--- Start of Data section ---
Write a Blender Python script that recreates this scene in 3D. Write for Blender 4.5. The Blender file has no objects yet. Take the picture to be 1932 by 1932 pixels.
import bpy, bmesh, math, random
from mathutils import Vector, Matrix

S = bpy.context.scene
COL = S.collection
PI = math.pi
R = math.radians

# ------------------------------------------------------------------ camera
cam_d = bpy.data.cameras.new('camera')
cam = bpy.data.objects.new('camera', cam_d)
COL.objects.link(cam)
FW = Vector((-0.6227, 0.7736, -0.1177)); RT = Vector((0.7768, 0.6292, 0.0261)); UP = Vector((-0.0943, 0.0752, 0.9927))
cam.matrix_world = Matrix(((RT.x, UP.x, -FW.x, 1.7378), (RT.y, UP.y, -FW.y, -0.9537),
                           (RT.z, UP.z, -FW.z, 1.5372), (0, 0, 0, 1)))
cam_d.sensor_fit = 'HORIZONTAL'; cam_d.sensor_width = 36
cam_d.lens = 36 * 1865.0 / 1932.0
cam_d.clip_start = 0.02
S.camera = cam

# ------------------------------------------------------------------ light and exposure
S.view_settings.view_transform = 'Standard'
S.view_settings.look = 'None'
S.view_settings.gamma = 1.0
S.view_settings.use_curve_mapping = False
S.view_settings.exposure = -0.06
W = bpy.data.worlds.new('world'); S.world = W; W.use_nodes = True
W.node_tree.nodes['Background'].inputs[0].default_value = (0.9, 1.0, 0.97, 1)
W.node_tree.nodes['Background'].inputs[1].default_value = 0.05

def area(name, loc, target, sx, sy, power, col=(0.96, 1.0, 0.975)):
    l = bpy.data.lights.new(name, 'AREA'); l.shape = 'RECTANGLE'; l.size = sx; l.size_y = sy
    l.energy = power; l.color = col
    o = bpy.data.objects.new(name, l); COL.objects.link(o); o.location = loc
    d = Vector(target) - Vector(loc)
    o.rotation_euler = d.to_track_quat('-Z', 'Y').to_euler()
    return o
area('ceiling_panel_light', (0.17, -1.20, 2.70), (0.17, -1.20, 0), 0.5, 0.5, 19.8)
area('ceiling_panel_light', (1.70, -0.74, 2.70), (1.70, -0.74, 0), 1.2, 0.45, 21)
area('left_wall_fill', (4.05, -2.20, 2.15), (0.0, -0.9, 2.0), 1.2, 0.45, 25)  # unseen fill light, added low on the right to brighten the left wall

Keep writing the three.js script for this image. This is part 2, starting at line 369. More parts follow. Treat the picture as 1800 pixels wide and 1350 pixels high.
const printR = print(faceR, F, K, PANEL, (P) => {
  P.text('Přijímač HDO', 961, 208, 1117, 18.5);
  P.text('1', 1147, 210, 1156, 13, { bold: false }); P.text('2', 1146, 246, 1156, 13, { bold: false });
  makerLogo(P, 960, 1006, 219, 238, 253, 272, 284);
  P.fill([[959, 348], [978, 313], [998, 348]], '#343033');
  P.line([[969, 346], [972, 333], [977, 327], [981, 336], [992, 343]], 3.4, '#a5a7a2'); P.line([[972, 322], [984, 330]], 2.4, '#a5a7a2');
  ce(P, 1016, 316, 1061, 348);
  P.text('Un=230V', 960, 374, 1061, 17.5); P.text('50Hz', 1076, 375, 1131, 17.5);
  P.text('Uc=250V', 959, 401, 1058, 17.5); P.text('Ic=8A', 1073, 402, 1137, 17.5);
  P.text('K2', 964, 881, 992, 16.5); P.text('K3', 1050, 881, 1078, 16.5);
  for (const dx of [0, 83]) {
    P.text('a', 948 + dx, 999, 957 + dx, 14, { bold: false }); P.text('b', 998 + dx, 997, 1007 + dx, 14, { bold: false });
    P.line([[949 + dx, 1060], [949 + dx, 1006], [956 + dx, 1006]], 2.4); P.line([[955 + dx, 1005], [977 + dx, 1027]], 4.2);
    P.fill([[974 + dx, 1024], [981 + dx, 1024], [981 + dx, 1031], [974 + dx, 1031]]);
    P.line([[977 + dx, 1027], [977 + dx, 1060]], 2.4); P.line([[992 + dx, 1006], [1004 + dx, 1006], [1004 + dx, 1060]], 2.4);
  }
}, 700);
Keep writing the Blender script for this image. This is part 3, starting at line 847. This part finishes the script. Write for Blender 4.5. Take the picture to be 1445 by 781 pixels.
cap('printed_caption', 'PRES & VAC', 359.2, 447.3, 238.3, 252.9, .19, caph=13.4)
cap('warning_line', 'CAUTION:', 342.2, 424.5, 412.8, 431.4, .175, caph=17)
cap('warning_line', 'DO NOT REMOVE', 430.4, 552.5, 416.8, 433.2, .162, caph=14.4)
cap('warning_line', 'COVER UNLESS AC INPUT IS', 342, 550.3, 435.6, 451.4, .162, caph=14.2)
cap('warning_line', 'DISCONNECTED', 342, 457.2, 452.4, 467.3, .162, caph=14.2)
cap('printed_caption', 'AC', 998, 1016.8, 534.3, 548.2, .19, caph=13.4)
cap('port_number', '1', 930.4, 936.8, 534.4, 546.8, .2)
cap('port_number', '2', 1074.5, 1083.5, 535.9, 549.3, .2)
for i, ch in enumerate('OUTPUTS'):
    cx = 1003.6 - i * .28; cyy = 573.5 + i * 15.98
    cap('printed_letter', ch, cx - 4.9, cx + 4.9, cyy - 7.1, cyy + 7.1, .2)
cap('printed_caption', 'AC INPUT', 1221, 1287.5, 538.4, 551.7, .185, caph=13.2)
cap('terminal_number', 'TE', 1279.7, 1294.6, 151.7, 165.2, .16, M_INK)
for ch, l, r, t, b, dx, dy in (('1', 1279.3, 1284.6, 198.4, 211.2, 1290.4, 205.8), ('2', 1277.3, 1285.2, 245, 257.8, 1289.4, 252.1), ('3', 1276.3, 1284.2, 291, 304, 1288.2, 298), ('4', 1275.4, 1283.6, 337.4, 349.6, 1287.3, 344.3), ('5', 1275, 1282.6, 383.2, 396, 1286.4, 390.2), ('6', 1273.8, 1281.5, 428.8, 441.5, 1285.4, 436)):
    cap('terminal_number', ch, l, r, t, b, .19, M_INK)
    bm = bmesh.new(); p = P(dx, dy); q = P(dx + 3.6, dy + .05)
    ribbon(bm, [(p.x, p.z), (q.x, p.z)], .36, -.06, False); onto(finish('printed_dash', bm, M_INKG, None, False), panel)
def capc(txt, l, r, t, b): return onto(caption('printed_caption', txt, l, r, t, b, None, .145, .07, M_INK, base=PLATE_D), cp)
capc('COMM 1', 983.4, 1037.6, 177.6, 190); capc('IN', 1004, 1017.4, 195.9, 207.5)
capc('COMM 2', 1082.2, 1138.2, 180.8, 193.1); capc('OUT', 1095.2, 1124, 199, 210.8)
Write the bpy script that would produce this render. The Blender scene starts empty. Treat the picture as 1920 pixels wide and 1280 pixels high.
--- End of Data section ---
Challenge:
Exactly as they appear, please write out the lines from the opening of the listing above down to the line containing "1.2, 0.45, 25)", with both end lines included.

The result:
Write a Blender Python script that recreates this scene in 3D. Write for Blender 4.5. The Blender file has no objects yet. Take the picture to be 1932 by 1932 pixels.
import bpy, bmesh, math, random
from mathutils import Vector, Matrix

S = bpy.context.scene
COL = S.collection
PI = math.pi
R = math.radians

# ------------------------------------------------------------------ camera
cam_d = bpy.data.cameras.new('camera')
cam = bpy.data.objects.new('camera', cam_d)
COL.objects.link(cam)
FW = Vector((-0.6227, 0.7736, -0.1177)); RT = Vector((0.7768, 0.6292, 0.0261)); UP = Vector((-0.0943, 0.0752, 0.9927))
cam.matrix_world = Matrix(((RT.x, UP.x, -FW.x, 1.7378), (RT.y, UP.y, -FW.y, -0.9537),
                           (RT.z, UP.z, -FW.z, 1.5372), (0, 0, 0, 1)))
cam_d.sensor_fit = 'HORIZONTAL'; cam_d.sensor_width = 36
cam_d.lens = 36 * 1865.0 / 1932.0
cam_d.clip_start = 0.02
S.camera = cam

# ------------------------------------------------------------------ light and exposure
S.view_settings.view_transform = 'Standard'
S.view_settings.look = 'None'
S.view_settings.gamma = 1.0
S.view_settings.use_curve_mapping = False
S.view_settings.exposure = -0.06
W = bpy.data.worlds.new('world'); S.world = W; W.use_nodes = True
W.node_tree.nodes['Background'].inputs[0].default_value = (0.9, 1.0, 0.97, 1)
W.node_tree.nodes['Background'].inputs[1].default_value = 0.05

def area(name, loc, target, sx, sy, power, col=(0.96, 1.0, 0.975)):
    l = bpy.data.lights.new(name, 'AREA'); l.shape = 'RECTANGLE'; l.size = sx; l.size_y = sy
    l.energy = power; l.color = col
    o = bpy.data.objects.new(name, l); COL.objects.link(o); o.location = loc
    d = Vector(target) - Vector(loc)
    o.rotation_euler = d.to_track_quat('-Z', 'Y').to_euler()
    return o
area('ceiling_panel_light', (0.17, -1.20, 2.70), (0.17, -1.20, 0), 0.5, 0.5, 19.8)
area('ceiling_panel_light', (1.70, -0.74, 2.70), (1.70, -0.74, 0), 1.2, 0.45, 21)
area('left_wall_fill', (4.05, -2.20, 2.15), (0.0, -0.9, 2.0), 1.2, 0.45, 25)  # unseen fill light, added low on the right to brighten the left wall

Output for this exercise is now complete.